羽生三冠は6二金8一飛の形で、三浦九段は5八金型ですね。
三浦九段は4筋の位を取っていて、これがどう影響するかですが、▲4六角といきなり打っていきました。
これもよくある筋ですよね。
桂馬や飛車の頭を睨んでいて、攻めをけん制する狙いがありますね。
角換わりで6二金型にしたときに、この角を打たれたときの対応が良くわからないんですが、△6五歩からいきなり動いていけるんですね。
これは面白そうなので、今度やってみたいです。
中盤:羽生三冠の攻めと三浦九段の受け
△6五歩▲同歩△7五歩と突いて、こちらは取らずに▲2五桂と跳ねていきました。
△7五歩も▲同歩だったら、△6五桂と飛んで銀を退かして飛車先の歩を交換しにいくんでしょうか。
飛車が走ったときに横が通っているのでどうかという所ですね。
▲2五桂と飛ばれて手抜かれたので、△2四銀とかわしました。
ちなみに、elmoは△6五歩の前に▲2四角と合わせて、△同角▲同銀として、桂馬を先にかわしてから、もう一回▲4六角と打ってきたときに△6五歩から仕掛けていったほうがいいとのことでした。
そうすれば、▲2五桂と跳ねられてもなんにも当たっていないので、攻められるわけですね。
本譜は、▲2五桂△2四銀の交換を入れて、▲6七金右としっかり受けましたね。
△6五銀と銀を攻めに参加させて、▲5五角と角を攻めにも守りにも効かせました。
ここから、羽生三冠が一気に攻め立てていきます。
全駒躍動という感じで、守りの駒が金2枚しかなくなってしまいました。
ただ、守りが薄いのはお互い様で、三浦九段も銀と金しか守りがありませんので、両者とも薄いですね。
ここで三浦九段も反撃に出て、▲3四桂。
△3三角と攻めにも効かせて角で受けます。
▲2二銀△同金▲4二銀△同角と金と角の両方に働きかけられて、▲5五角と打っていきました。
これが両方の金取りで厳しいですね。
どっちも取られたくないですからね。
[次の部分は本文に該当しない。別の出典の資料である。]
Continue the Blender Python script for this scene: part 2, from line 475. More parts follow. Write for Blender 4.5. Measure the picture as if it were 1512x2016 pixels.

6六の金は攻めの要ですし、2二の金は守りの要ですし…
とは言え、どっちかは取られるので、攻めが切れたら勝ち目はなくなるということで、△7六金と攻めの金を守りましたね。
終盤:三浦九段の怒涛の反撃
▲2二角成から三浦九段の一気に反撃に出ました。
必死に玉が逃げて、攻め手を作ろうとしますが、三浦九段の攻めが厳しかったです。
馬を引きつけて、守りにも攻めにも効かせて、羽生三冠に何もさせずに攻め切りました。
最後には飛車も働かせて、全駒を使って寄せきりました。
以下、△9三玉に▲8四銀△8二玉▲8三銀成△8一玉。
角が効いているので、▲7三銀成と角道を遮断しつつ飛車道を通して王手。
△7一玉に▲8二飛成までとなります。
敗着は・・・
敗着はソフトによると、88手目の△8六歩みたいですね。
これが緩手で、▲5五馬と引きつけられて、一気に悪くなりました。
なので、△3三銀と馬を止めつつ馬取りの先手を取っていれば、まだまだだったようです。
ただここで△3三銀はソフトっぽい感じがしますね。
ただの所に捨てに行っていますから、人間的には指しにくい一手ですね。
プロの場合、どうかは分かりませんが。
ちなみに△3三銀を▲同との場合は、△7七歩から後手勝勢になります。
なので、▲同馬と取るしかなくて、△同桂としてどうかという感じだったようです。